- The Washington Times - Wednesday, December 12, 2001

TORA BORA, Afghanistan Afghan tribal forces backed by intense U.S. air strikes overran some al Qaeda cave hide-outs at Tora Bora yesterday and trapped a group of Osama bin Laden's foreign fighters, who said they wanted to surrender.
After making a last stand on a wind-swept mountaintop, hundreds of foreign fighters tried to escape a relentless tribal advance. But when shelling trapped them in a rocky canyon, some contacted tribal commanders by radio and pleaded for the chance to give up.
Mohammed Zaman, defense chief for an alliance of tribes in eastern Afghanistan, called a pause in fighting and gave al Qaeda forces until this morning to surrender or face a new attack. He said they must submit to international prosecution.
Mr. Zaman agreed to the truce after a radio conversation with a number of al Qaeda fighters. It was followed by a meeting between his officers and al Qaeda commanders.
The al Qaeda fighters on the radio said, "Please don't fight us, we want to surrender," Mr. Zaman said.
American AC-130 gunships blasted the area late yesterday ahead of the deadline as the Pentagon cautioned that the fight was not yet finished around Tora Bora, located in the 15,400-foot White Mountains of eastern Afghanistan.
The whereabouts of bin Laden, who U.S. officials suspected was in Tora Bora, remained unknown. Another tribal commander said local intelligence officers spotted the Saudi-born dissident with al Qaeda troops in the area Monday, but no independent verification was possible.
Pakistan intelligence officials said their country had deployed 4,000 troops along a 25-mile stretch of border nearby and stepped up aerial surveillance to block escape routes for bin Laden or his men.
Yesterday's advance on Tora Bora coincided with the three-month commemoration of the September 11 terrorist attacks in the United States that Washington says were masterminded by bin Laden. Washington has posted a $25 million reward for him.
It was not clear how much of the extensive cave complex at Tora Bora had been captured and whether any al Qaeda personnel were still hiding within.
Mr. Zaman said he was skeptical that all the fighters would surrender peacefully. In the past, forces loyal to bin Laden have vowed to fight to the death.
The al Qaeda radio plea to surrender came after Hazrat Ali, a senior commander with the eastern tribal alliance, said his forces had taken one of two peaks on Enzeri Zur mountain. Hundreds of al Qaeda fighters mainly Arab and foreign Muslims had made a stand there after being flushed from their cave shelters overnight by heavy U.S. bombing and raids by U.S. troops.
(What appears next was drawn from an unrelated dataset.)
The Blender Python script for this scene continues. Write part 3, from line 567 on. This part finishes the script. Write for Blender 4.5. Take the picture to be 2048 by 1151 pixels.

Afghan troops said dozens of heavily armed U.S. soldiers were seen headed to the front late Monday and that small-arms fire was heard later. The Americans returned before dawn yesterday to a camp in the nearby village of Pacir.
"We were successful. We captured a lot of caves," Mr. Ali said as his troops staged mop-up operations. The largest ones were full of documents and personal belongings.
Ammunition lay scattered on the ground, and posters of Palestinian militants adorned some walls. When bin Laden's forces abandoned the caves and bunkers, the raiders were happy but careful in case the sites had been booby-trapped.
They ventured into the cave mouths as far as daylight carried, shouting for anyone still inside to surrender. There was no reply.
Most of the caves were small, extending maybe 30 to 40 feet into the mountainside, with some entrances as large as a door and others just big enough to crawl through.
There were no signs of bedding or cooking utensils, suggesting the fighters lived elsewhere, perhaps in other, deeper caves.
Eastern alliance forces launched a three-pronged assault against al Qaeda defenders Monday after days of intense U.S. bombing, including 15,000-pound "daisy cutter" bombs used to attack caves.
By yesterday morning, the assault transformed what had been al Qaeda's main base in Afghanistan into a scene of devastation.
A sniper nest on top of a ridge contained three dead al Qaeda fighters, their bodies shredded by heavy machine-gun fire. Outside an al Qaeda gun training center, paper targets from the National Rifle Association littered the ground, complete with names and scores written in Arabic. Meanwhile, in southern Afghanistan, U.S. Marines stepped up their hunt for fleeing Taliban fighters by widening their operations near the city of Kandahar and searching Afghans for weapons at checkpoints.
Although U.S. officials have described Tora Bora as bin Laden's most likely hiding place, they also have said he and fugitive Taliban supreme leader Mullah Mohammed Omar could be hiding somewhere around Kandahar.
The Taliban surrendered Kandahar on Friday to tribal forces.
The new Kandahar governor, Gul Agha, said his militiamen would begin scouring the countryside for Mullah Omar and other Taliban fugitives once he restored order in the city.